== Problem ==
Please copy out exactly, and only, the lines between the line with "Reconstruct this image" and the line with "from mathutils import Vector, Matrix, noise", both included. Pictures are to be omitted.

== Source material ==
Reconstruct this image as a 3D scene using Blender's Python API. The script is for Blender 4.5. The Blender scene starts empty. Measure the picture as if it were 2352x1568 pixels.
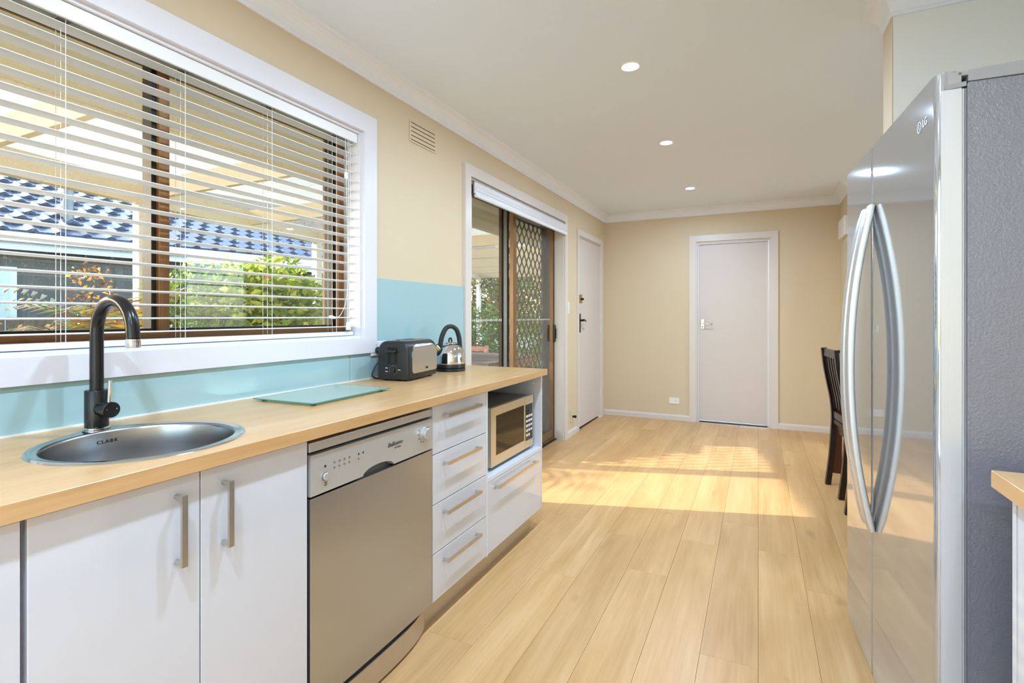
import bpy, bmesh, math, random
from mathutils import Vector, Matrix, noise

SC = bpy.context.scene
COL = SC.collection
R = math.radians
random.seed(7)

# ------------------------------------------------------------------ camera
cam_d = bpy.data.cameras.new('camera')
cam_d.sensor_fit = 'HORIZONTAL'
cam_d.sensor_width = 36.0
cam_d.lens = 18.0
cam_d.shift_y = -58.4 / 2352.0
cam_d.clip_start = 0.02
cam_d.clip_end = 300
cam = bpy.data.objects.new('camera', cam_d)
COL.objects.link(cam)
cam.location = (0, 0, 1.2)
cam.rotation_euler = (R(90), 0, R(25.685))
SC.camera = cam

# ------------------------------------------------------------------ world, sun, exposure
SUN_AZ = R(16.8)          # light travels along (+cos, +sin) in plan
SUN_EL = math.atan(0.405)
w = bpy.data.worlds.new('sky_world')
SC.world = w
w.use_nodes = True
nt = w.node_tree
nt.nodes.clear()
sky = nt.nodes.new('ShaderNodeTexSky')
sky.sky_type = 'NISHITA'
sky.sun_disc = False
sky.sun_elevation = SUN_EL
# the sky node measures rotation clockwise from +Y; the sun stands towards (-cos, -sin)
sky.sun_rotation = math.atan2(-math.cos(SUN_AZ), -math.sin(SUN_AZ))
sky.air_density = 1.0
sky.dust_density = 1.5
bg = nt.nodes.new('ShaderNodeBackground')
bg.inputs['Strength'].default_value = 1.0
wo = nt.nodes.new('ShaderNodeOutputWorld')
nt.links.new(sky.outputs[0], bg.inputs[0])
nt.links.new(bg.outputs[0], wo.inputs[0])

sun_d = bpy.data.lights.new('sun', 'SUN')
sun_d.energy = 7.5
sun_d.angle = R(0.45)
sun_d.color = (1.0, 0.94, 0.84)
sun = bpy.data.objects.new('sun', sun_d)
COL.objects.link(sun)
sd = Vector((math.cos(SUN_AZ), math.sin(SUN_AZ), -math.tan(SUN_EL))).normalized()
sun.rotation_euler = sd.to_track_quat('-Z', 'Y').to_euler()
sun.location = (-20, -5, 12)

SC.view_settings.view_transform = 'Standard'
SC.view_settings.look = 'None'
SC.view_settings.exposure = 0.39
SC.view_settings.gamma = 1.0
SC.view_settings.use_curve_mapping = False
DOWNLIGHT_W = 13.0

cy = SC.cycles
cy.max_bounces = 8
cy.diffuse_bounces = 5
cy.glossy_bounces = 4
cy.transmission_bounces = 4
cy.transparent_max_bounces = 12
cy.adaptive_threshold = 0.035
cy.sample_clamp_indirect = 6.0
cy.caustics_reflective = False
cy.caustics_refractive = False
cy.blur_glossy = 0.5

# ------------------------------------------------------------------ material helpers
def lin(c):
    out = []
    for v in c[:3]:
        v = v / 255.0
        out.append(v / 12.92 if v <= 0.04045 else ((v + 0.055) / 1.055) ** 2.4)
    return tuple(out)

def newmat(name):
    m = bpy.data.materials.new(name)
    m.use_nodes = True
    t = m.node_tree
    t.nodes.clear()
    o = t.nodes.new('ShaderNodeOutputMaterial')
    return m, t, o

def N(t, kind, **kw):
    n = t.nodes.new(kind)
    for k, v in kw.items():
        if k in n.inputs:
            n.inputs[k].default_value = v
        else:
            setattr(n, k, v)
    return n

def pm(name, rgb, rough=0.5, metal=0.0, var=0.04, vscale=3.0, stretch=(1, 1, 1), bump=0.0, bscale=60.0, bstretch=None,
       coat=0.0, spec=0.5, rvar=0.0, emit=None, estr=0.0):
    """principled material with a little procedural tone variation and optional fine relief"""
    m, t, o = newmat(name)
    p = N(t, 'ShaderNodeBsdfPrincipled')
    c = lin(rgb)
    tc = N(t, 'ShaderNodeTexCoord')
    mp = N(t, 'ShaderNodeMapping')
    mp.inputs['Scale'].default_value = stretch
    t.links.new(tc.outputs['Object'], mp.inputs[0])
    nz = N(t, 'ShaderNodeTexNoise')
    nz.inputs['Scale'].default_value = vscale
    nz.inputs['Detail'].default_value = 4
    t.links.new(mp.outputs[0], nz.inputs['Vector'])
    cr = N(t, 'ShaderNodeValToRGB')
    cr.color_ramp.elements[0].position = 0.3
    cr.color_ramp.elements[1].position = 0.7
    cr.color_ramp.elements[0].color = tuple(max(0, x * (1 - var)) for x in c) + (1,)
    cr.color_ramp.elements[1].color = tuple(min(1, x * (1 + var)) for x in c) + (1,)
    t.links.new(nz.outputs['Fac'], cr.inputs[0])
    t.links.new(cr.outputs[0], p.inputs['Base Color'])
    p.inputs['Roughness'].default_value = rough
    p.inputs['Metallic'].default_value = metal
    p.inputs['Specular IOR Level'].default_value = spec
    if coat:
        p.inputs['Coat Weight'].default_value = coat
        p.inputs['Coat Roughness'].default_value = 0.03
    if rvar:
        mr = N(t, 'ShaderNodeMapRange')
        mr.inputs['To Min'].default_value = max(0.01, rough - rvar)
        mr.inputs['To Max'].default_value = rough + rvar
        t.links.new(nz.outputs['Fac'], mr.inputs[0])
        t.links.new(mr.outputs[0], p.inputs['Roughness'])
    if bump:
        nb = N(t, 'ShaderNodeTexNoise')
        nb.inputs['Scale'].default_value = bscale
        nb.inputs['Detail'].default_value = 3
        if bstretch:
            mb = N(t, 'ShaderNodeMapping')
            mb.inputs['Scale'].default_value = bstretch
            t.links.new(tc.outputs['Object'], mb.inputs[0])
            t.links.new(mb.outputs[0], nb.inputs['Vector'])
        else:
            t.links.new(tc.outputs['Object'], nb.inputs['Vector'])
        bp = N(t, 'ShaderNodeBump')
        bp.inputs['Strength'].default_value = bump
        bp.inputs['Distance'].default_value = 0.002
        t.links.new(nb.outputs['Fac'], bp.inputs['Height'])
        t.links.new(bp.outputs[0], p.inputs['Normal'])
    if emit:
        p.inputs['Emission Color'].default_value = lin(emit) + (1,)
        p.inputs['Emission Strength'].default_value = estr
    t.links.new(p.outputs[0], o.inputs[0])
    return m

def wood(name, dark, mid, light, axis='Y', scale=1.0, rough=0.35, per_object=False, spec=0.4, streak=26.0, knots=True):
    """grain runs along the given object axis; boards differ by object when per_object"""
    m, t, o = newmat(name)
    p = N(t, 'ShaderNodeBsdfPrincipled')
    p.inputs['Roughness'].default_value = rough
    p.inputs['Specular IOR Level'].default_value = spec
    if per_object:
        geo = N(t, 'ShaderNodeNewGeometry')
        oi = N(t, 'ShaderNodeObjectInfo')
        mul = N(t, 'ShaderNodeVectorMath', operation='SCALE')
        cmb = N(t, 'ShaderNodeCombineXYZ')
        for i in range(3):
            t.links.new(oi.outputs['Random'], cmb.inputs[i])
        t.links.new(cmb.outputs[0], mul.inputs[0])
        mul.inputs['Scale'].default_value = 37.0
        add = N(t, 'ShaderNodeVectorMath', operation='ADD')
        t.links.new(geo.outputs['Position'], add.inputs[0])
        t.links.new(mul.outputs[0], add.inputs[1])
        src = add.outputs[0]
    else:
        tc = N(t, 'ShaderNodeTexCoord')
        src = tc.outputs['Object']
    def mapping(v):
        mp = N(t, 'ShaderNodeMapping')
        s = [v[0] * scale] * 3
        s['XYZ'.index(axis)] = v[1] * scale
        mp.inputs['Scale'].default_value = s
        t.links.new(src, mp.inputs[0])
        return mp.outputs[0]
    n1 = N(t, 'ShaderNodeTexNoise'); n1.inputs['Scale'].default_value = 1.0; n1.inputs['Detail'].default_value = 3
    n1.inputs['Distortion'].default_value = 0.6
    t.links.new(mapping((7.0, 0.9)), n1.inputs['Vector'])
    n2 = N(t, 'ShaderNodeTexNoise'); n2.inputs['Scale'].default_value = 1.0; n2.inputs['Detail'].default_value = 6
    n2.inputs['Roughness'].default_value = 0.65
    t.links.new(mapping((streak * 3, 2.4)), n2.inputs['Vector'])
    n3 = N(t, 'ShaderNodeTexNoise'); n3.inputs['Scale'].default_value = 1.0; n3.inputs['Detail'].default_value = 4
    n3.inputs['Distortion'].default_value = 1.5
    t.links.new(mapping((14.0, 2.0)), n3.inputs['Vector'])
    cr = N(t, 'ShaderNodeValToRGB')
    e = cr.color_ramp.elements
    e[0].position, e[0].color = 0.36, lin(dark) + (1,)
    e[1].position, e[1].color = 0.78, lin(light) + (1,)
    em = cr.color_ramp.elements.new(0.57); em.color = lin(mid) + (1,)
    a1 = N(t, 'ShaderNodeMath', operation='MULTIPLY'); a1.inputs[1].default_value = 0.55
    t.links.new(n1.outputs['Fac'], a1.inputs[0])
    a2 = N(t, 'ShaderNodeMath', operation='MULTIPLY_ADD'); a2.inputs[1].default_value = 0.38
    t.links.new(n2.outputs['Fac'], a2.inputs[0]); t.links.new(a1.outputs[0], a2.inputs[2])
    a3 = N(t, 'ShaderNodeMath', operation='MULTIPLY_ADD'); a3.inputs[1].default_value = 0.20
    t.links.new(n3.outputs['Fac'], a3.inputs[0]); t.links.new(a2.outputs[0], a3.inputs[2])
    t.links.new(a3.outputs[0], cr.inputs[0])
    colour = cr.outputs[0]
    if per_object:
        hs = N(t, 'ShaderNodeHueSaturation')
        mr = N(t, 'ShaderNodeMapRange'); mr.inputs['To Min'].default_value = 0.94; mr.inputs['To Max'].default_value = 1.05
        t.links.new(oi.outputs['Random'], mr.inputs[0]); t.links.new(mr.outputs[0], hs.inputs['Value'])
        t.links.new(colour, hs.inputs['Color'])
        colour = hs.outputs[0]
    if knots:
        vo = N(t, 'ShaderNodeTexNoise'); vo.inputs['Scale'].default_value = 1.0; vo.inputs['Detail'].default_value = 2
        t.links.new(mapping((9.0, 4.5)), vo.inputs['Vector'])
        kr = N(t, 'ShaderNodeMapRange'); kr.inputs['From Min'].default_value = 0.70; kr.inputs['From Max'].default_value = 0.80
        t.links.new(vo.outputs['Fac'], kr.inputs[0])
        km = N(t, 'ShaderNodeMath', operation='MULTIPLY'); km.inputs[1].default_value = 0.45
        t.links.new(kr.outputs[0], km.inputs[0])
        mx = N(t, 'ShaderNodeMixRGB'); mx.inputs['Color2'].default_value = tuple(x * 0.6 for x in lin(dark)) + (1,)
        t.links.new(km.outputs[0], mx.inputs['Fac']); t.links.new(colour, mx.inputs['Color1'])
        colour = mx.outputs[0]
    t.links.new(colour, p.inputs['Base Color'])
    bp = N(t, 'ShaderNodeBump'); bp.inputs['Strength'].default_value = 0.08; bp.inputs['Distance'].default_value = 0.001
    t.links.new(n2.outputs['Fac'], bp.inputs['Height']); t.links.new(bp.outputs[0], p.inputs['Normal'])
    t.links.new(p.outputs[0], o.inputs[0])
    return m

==

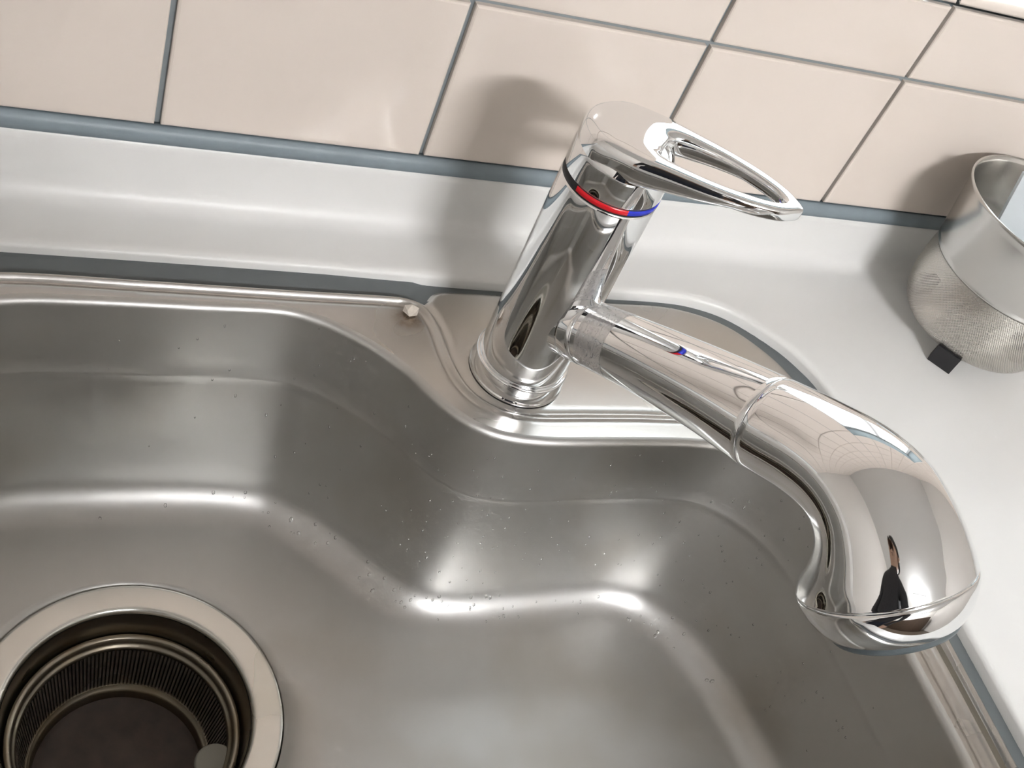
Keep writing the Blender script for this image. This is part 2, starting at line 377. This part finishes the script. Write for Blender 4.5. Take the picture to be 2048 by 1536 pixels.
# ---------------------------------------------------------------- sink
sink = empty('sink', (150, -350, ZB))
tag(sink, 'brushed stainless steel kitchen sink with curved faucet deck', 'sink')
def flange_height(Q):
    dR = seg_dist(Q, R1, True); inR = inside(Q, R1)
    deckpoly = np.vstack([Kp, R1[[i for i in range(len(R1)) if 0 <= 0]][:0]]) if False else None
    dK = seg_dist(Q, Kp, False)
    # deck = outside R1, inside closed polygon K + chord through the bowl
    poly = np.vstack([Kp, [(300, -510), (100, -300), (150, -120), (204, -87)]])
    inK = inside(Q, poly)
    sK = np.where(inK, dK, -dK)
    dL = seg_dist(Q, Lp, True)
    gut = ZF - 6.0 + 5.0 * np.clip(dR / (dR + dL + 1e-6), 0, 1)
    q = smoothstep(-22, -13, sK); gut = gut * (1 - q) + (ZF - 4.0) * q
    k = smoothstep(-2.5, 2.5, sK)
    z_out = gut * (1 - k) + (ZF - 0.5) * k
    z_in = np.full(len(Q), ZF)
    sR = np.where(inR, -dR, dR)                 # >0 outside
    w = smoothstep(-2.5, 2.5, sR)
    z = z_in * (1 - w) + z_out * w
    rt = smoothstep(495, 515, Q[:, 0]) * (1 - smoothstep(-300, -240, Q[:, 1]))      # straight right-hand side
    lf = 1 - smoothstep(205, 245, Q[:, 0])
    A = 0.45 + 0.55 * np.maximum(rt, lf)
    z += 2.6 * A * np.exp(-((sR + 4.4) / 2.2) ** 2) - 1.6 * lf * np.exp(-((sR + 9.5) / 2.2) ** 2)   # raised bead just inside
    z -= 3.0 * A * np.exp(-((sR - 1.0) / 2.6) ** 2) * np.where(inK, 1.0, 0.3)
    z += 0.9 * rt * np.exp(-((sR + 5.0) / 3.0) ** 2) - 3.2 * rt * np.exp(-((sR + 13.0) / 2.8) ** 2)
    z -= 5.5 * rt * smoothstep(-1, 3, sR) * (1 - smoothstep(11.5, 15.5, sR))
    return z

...

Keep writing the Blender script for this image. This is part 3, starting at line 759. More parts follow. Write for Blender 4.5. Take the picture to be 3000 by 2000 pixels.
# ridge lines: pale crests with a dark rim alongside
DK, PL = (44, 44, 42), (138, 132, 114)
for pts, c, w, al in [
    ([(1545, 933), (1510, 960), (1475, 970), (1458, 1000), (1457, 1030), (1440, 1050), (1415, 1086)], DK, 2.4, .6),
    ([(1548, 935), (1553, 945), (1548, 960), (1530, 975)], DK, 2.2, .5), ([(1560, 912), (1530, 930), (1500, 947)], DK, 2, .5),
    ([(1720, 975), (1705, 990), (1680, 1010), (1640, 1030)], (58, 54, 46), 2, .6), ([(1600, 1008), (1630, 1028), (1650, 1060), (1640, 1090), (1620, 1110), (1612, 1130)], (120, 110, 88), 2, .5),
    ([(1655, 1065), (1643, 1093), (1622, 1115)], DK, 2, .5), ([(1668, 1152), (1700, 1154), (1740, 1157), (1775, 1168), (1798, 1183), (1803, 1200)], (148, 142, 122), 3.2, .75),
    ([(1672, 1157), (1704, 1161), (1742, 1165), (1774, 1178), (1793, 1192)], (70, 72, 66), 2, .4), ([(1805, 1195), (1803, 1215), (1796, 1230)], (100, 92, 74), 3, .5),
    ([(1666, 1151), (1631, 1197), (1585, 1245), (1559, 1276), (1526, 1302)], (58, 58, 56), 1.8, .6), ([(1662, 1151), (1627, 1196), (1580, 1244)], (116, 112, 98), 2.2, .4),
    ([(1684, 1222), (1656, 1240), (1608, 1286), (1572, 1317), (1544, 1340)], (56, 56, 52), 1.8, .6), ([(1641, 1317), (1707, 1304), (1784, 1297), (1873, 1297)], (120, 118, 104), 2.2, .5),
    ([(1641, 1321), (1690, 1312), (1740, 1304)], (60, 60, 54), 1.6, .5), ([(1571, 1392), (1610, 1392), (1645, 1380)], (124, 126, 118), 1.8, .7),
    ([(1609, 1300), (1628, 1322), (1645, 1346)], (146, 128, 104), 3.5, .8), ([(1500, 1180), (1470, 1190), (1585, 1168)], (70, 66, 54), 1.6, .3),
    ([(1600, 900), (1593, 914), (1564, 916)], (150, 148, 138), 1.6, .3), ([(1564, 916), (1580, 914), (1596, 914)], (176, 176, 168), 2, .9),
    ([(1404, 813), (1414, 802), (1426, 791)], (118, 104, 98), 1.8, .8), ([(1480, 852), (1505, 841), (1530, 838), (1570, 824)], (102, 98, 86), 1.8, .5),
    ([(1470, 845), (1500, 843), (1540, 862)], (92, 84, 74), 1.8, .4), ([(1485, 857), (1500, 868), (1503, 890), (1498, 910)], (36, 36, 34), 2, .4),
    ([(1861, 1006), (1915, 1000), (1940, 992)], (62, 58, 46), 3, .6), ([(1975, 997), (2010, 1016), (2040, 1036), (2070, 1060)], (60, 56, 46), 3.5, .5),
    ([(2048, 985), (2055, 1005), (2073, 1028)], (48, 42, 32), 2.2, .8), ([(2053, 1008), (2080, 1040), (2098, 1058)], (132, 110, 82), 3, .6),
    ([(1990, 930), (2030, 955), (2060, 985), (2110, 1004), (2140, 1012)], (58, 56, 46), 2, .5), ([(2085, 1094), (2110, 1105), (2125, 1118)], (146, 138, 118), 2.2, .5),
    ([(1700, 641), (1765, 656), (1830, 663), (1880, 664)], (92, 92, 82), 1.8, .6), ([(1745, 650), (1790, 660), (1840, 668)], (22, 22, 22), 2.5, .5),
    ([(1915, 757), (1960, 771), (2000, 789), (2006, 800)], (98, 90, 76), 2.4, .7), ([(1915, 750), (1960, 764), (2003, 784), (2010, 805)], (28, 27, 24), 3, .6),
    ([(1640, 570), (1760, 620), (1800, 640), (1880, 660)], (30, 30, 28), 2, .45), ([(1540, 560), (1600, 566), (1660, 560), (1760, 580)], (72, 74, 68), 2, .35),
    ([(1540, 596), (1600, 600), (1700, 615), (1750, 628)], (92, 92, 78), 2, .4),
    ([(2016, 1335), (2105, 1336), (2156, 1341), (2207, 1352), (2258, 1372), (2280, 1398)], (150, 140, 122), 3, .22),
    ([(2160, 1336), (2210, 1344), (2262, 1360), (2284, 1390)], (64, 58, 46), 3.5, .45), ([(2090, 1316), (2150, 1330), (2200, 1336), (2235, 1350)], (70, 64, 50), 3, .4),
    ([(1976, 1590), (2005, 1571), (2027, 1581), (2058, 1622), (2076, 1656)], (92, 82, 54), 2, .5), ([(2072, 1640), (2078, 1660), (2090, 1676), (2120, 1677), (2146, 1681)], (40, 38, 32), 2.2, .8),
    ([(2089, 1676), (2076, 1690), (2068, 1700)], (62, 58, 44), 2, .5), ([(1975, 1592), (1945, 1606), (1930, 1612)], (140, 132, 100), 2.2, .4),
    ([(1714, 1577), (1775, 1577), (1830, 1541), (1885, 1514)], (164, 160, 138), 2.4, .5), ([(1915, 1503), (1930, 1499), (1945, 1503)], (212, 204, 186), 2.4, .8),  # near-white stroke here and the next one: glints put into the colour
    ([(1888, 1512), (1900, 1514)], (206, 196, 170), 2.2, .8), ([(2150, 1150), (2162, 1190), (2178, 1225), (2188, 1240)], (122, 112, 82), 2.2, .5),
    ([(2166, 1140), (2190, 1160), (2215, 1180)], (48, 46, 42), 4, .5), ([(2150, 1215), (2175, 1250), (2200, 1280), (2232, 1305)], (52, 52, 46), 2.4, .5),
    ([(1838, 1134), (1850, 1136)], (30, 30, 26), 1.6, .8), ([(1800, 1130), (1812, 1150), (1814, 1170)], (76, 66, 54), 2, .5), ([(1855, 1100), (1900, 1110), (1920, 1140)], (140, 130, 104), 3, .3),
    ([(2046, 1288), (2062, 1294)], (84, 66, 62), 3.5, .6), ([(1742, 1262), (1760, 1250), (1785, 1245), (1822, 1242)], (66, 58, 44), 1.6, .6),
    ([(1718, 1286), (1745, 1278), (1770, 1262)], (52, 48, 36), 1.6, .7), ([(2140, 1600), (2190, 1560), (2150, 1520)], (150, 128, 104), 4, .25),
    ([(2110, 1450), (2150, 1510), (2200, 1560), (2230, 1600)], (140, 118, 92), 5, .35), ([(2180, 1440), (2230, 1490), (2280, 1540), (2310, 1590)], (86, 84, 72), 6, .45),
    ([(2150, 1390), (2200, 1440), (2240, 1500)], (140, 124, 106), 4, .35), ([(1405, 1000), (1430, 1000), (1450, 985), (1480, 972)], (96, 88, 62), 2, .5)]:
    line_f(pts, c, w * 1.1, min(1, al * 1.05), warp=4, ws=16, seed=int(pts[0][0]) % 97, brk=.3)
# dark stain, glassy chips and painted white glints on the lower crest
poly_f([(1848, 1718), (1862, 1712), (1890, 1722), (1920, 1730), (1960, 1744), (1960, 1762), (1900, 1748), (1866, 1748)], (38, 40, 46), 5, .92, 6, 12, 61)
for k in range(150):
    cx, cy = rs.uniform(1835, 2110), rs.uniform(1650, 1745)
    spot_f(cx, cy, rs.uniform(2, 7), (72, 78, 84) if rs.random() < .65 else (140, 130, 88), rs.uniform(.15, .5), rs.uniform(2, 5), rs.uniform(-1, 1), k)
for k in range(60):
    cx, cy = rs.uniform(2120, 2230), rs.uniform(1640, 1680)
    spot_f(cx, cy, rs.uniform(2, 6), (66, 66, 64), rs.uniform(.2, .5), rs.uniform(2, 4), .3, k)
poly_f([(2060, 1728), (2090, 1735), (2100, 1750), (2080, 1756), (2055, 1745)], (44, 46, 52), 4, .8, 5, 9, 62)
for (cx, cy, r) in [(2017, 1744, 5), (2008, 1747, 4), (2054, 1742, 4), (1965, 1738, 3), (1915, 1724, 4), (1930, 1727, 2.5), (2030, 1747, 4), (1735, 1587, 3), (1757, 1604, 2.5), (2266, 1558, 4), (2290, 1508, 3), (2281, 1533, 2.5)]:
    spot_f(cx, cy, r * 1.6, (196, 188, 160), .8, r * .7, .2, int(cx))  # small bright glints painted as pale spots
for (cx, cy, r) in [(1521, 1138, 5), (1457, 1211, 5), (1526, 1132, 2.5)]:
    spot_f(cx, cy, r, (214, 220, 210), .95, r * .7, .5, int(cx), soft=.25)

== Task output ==
Reconstruct this image as a 3D scene using Blender's Python API. The script is for Blender 4.5. The Blender scene starts empty. Measure the picture as if it were 2352x1568 pixels.
import bpy, bmesh, math, random
from mathutils import Vector, Matrix, noise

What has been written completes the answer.